Induction: prove $2n^2 < 10\cdot n!$

Question

Prove that $2n^2 < 10\cdot n!$, where $n$ is a positive integer

My approach:

$P(1)$ is true, and I'm trying to prove that $2(k+1)^2 < 10 (k+1)!$

Assume $2k^2 < 10\cdot k!$,

and $2k^2 * (k+1) < 10 (k+1)!$.. then what should I do?

Answer 1

Then you need to prove that: $2(k+1)^2 < 2k^2\cdot (k+1)$ and this amounts to: $k+1 < k^2$ which is true since $k+1 < 2k < k^2$ for $2 < k$

Answer 2

Hint: $2n^2 < 10 (n!)$ is equivalent to $n<5(n-1)!$, and this is simpler to prove by induction.

Answer 3

Notice that for $n>4$ , you have that $(n-1)^2 >n , (n-2)^2 >n $ . Just find the solutions to $n^2 -(n-k)^2 <0$ , and you see that the solution set is $n>k/2$ ( you can use the greatest integer larger than $k/2$ ).

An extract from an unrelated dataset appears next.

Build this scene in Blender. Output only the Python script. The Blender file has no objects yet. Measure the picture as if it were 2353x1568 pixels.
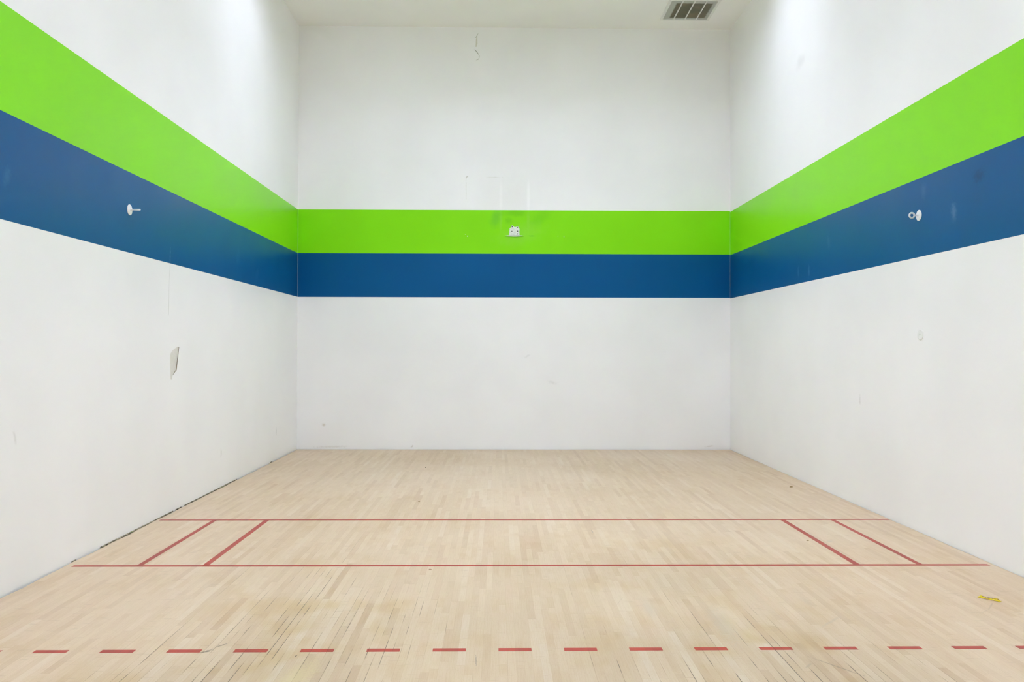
import bpy, bmesh, math, random
from mathutils import Vector, Matrix, noise
from mathutils.geometry import tessellate_polygon

random.seed(7)
sc = bpy.context.scene
col = sc.collection

# ------------------------------------------------------------------ camera, world, exposure
CAM = (2.8202, -11.3471, 1.412)
YAW, PITCH, ROLL, FPX = 0.0167, 0.0100, 0.0028, 1851.8
f = Vector((math.sin(YAW) * math.cos(PITCH), math.cos(YAW) * math.cos(PITCH), math.sin(PITCH)))
r = Vector((math.cos(YAW), -math.sin(YAW), 0.0))
u = r.cross(f)
r2 = r * math.cos(ROLL) + u * math.sin(ROLL)
u2 = -r * math.sin(ROLL) + u * math.cos(ROLL)
cam_data = bpy.data.cameras.new('camera')
cam = bpy.data.objects.new('camera', cam_data)
col.objects.link(cam)
m = Matrix((r2, u2, -f)).transposed().to_4x4()
m.translation = CAM
cam.matrix_world = m
cam_data.sensor_fit = 'HORIZONTAL'
cam_data.sensor_width = 36.0
cam_data.lens = FPX / 2353.0 * 36.0
cam_data.clip_start = 0.05
sc.camera = cam

world = bpy.data.worlds.new('world')
sc.world = world
world.use_nodes = True
world.node_tree.nodes['Background'].inputs['Color'].default_value = (0.02, 0.02, 0.02, 1)
world.node_tree.nodes['Background'].inputs['Strength'].default_value = 0.2

vs = sc.view_settings
vs.view_transform = 'Standard'
vs.look = 'None'
vs.gamma = 1.0
vs.use_curve_mapping = False
vs.exposure = 0.0

sc.cycles.max_bounces = 14
sc.cycles.diffuse_bounces = 13
sc.cycles.glossy_bounces = 4
sc.cycles.sample_clamp_indirect = 0.0
sc.cycles.use_denoising = True
sc.cycles.use_light_tree = False

# the nine ceiling lights: colour and strength of each lens
LIGHT_COLOUR = (0.945, 1.0, 1.245)
LIGHT_STRENGTH = (15.5, 36.6)    # row nearest the front wall, the other rows
LIGHT_DEPTH = (0.24, 0.58)      # row nearest the front wall, the other rows
LIGHT_AT = [(1.28, -2.55), (3.05, -2.55), (4.82, -2.55)] + [(x_, y_) for y_ in (-4.7, -7.5, -10.3) for x_ in (2.05, 4.05)]
LIGHT_SIZE = ((1.22, 0.61), (0.61, 1.22))

# ------------------------------------------------------------------ room measures (metres)
W, H, D = 6.096, 5.957, 12.19
def xl(y): return -0.0018 * y           # left wall face
def xr(y): return W + 0.0006 * y        # right wall face
GREEN_TOP, GREEN_BLUE, BLUE_BOT = 3.361, 2.7486, 2.1376

# ------------------------------------------------------------------ helpers
def link(name, mesh, mats=(), parent=None):
    o = bpy.data.objects.new(name, mesh)
    col.objects.link(o)
    for mt in mats:
        mesh.materials.append(mt)
    if parent is not None:
        o.parent = parent
    return o

def obj(name, bm, mats, parent=None, smooth=False, recalc=True):
    if recalc:
        bmesh.ops.recalc_face_normals(bm, faces=bm.faces)
    me = bpy.data.meshes.new(name)
    bm.to_mesh(me)
    bm.free()
    if smooth:
        for p in me.polygons:
            p.use_smooth = True
    if not isinstance(mats, (list, tuple)):
        mats = [mats]
    return link(name, me, mats, parent)

def thing(name, label, cat, loc=(0, 0, 0), group=None):
    o = bpy.data.objects.new(name, None)
    o.empty_display_size = 0.05
    col.objects.link(o)
    o.location = loc
    tag(o, label, cat, group)
    return o

def tag(o, label=None, cat=None, group=None, kind=None):
    if label: o['label'] = label
    if cat: o['category'] = cat
    if group: o['group'] = group
    if kind: o['kind'] = kind
    return o

def quad(bm, a, b, c, d, mi=0):
    fc = bm.faces.new([bm.verts.new(p) for p in (a, b, c, d)])
    fc.material_index = mi
    return fc

def box(bm, x0, x1, y0, y1, z0, z1, mi=0):
    v = [bm.verts.new((x, y, z)) for x in (x0, x1) for y in (y0, y1) for z in (z0, z1)]
    for idx in ((0, 1, 3, 2), (4, 6, 7, 5), (0, 4, 5, 1), (2, 3, 7, 6), (0, 2, 6, 4), (1, 5, 7, 3)):
        fc = bm.faces.new([v[i] for i in idx])
        fc.material_index = mi

def prism(bm, pts, off, mi=0):
    """closed polygon pts pushed along the vector off"""
    a = [bm.verts.new(p) for p in pts]
    b = [bm.verts.new(Vector(p) + Vector(off)) for p in pts]
    n = len(pts)
    fs = [bm.faces.new(a), bm.faces.new(list(reversed(b)))]
    for i in range(n):
        fs.append(bm.faces.new((a[i], a[(i + 1) % n], b[(i + 1) % n], b[i])))
    for fc in fs:
        fc.material_index = mi

def lathe(bm, prof, axis='X', seg=40):
    """profile of (radius, height) turned round an axis through the origin"""
    rings = []
    for (rad, h) in prof:
        ring = []
        for k in range(seg):
            t = 2 * math.pi * k / seg
            a, b = rad * math.cos(t), rad * math.sin(t)
            p = {'X': (h, a, b), 'Y': (a, h, b), 'Z': (a, b, h)}[axis]
            ring.append(bm.verts.new(p))
        rings.append(ring)
    for i in range(len(rings) - 1):
        for k in range(seg):
            bm.faces.new((rings[i][k], rings[i][(k + 1) % seg], rings[i + 1][(k + 1) % seg], rings[i + 1][k]))
    bm.faces.new(rings[0]); bm.faces.new(rings[-1])

def tube(bm, pts, rad, seg=12, closed=False):
    n = len(pts)
    pts = [Vector(p) for p in pts]
    rings = []
    ref = Vector((0, 0, 1))
    for i, p in enumerate(pts):
        if closed:
            t = pts[(i + 1) % n] - pts[i - 1]
        else:
            t = pts[min(i + 1, n - 1)] - pts[max(i - 1, 0)]
        t.normalize()
        rr = ref if abs(t.dot(ref)) < 0.95 else Vector((0, 1, 0))
        a = t.cross(rr).normalized(); b = t.cross(a)
        if i and (a.dot(pa) < 0):
            a, b = -a, -b
        pa = a
        rd = rad[i] if isinstance(rad, (list, tuple)) else rad
        rings.append([bm.verts.new(p + (a * math.cos(2 * math.pi * k / seg) + b * math.sin(2 * math.pi * k / seg)) * rd) for k in range(seg)])
    for i in range(n if closed else n - 1):
        A, B = rings[i], rings[(i + 1) % n]
        for k in range(seg):
            bm.faces.new((A[k], A[(k + 1) % seg], B[(k + 1) % seg], B[k]))
    if not closed:
        bm.faces.new(rings[0]); bm.faces.new(rings[-1])

# ------------------------------------------------------------------ node helpers
class NT:
    def __init__(self, name):
        self.mat = bpy.data.materials.new(name)
        self.mat.use_nodes = True
        self.t = self.mat.node_tree
        self.bsdf = self.t.nodes['Principled BSDF']
        self.co = None
        self.rag_noise = {}
    def n(self, kind, **kw):
        nd = self.t.nodes.new(kind)
        for k, v in kw.items():
            setattr(nd, k, v)
        return nd
    def put(self, sock, val):
        if hasattr(val, 'is_output') or isinstance(val, bpy.types.NodeSocket):
            self.t.links.new(val, sock)
        else:
            sock.default_value = val
    def m(self, op, a, b=0.0, c=None, clamp=False):
        nd = self.n('ShaderNodeMath', operation=op)
        nd.use_clamp = clamp
        self.put(nd.inputs[0], a); self.put(nd.inputs[1], b)
        if c is not None: self.put(nd.inputs[2], c)
        return nd.outputs[0]
    def coords(self):
        if self.co is None:
            tc = self.n('ShaderNodeTexCoord')
            sp = self.n('ShaderNodeSeparateXYZ')
            self.t.links.new(tc.outputs['Object'], sp.inputs[0])
            self.co = (sp.outputs[0], sp.outputs[1], sp.outputs[2], tc.outputs['Object'])
        return self.co
    def vec(self, x, y, z=0.0):
        nd = self.n('ShaderNodeCombineXYZ')
        for i, v in enumerate((x, y, z)): self.put(nd.inputs[i], v)
        return nd.outputs[0]
    def noise(self, v, scale, detail=2.0, rough=0.5, dist=0.0, flat=False):
        nd = self.n('ShaderNodeTexNoise')
        if flat: nd.noise_dimensions = '2D'
        self.put(nd.inputs['Vector'], v)
        nd.inputs['Scale'].default_value = scale
        nd.inputs['Detail'].default_value = detail
        nd.inputs['Roughness'].default_value = rough
        nd.inputs['Distortion'].default_value = dist
        return nd.outputs['Fac']
    def white(self, v):
        nd = self.n('ShaderNodeTexWhiteNoise', noise_dimensions='3D')
        self.put(nd.inputs['Vector'], v)
        return nd.outputs['Value']
    def ramp(self, x, a, b, lo=0.0, hi=1.0):
        nd = self.n('ShaderNodeMapRange', interpolation_type='SMOOTHSTEP')
        self.put(nd.inputs[0], x)
        for i, v in enumerate((a, b, lo, hi)): self.put(nd.inputs[i + 1], v)
        return nd.outputs[0]
    def mix(self, fac, a, b, mode='MIX'):
        nd = self.n('ShaderNodeMix', data_type='RGBA', blend_type=mode)
        self.put(nd.inputs[0], fac)
        self.put(nd.inputs[6], a if not isinstance(a, tuple) else (*a[:3], 1))
        self.put(nd.inputs[7], b if not isinstance(b, tuple) else (*b[:3], 1))
        return nd.outputs[2]
    def cramp(self, fac, stops):
        nd = self.n('ShaderNodeValToRGB')
        cr = nd.color_ramp
        while len(cr.elements) < len(stops): cr.elements.new(0.5)
        for e, (p, c) in zip(cr.elements, stops):
            e.position = p; e.color = (*c, 1)
        self.put(nd.inputs[0], fac)
        return nd.outputs[0]
    def seg(self, a, b, p0, p1, w, soft=1.0, rag=0.5, scale=60.0):
        """mask of a stroke from p0 to p1 (in the two coordinates a, b), half-width w, ragged by noise"""
        dx, dy = p1[0] - p0[0], p1[1] - p0[1]
        L = math.hypot(dx, dy) or 1e-6
        ux, uy = dx / L, dy / L
        mx, my = (p0[0] + p1[0]) / 2, (p0[1] + p1[1]) / 2
        hl = L / 2 + w
        s = self.m('MULTIPLY_ADD', a, ux / hl, self.m('MULTIPLY_ADD', b, uy / hl, -(mx * ux + my * uy) / hl))
        t = self.m('MULTIPLY_ADD', a, -uy / w, self.m('MULTIPLY_ADD', b, ux / w, (mx * uy - my * ux) / w))
        d = self.m('SQRT', self.m('MULTIPLY_ADD', s, s, self.m('MULTIPLY', t, t)))
        if rag:
            if scale not in self.rag_noise:
                self.rag_noise[scale] = self.m('SUBTRACT', self.noise(self.vec(a, b), scale, 1.0, flat=True), 0.5)
            d = self.m('MULTIPLY_ADD', self.rag_noise[scale], 2 * rag, d)
        return self.ramp(d, 1.0 - 0.5 * soft, 1.0 + 0.3 * soft, 1.0, 0.0)
    def bump(self, h, strength, dist):
        nd = self.n('ShaderNodeBump')
        nd.inputs['Strength'].default_value = strength
        nd.inputs['Distance'].default_value = dist
        self.put(nd.inputs['Height'], h)
        self.t.links.new(nd.outputs[0], self.bsdf.inputs['Normal'])
    def done(self, colour, rough=0.5, spec=0.5, metal=0.0):
        self.put(self.bsdf.inputs['Base Color'], colour if not isinstance(colour, tuple) else (*colour[:3], 1))
        self.put(self.bsdf.inputs['Roughness'], rough)
        self.bsdf.inputs['Specular IOR Level'].default_value = spec
        self.bsdf.inputs['Metallic'].default_value = metal
        return self.mat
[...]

Since , for $n>4$ we have $(n-1)^2 >n $ and $(n-2)^2 >n $ , we get (in this range): $$n^2 =(n)(n) < n[(n-1)(n-2)]< n (n^{1/2})n^{1/2} < n!=n[(n-1)(n-2)...2.1 $$ , i.e., that for $n>4$ , $$ n^2 < n!$$ . Now, multiply the left by 2, and the right hand side by $10$ , and the equality is preserved, and you get $$ 2n^2 <10n! $$, which is what was to be proved. The first 4 cases can be computed directly and then this argument can be used.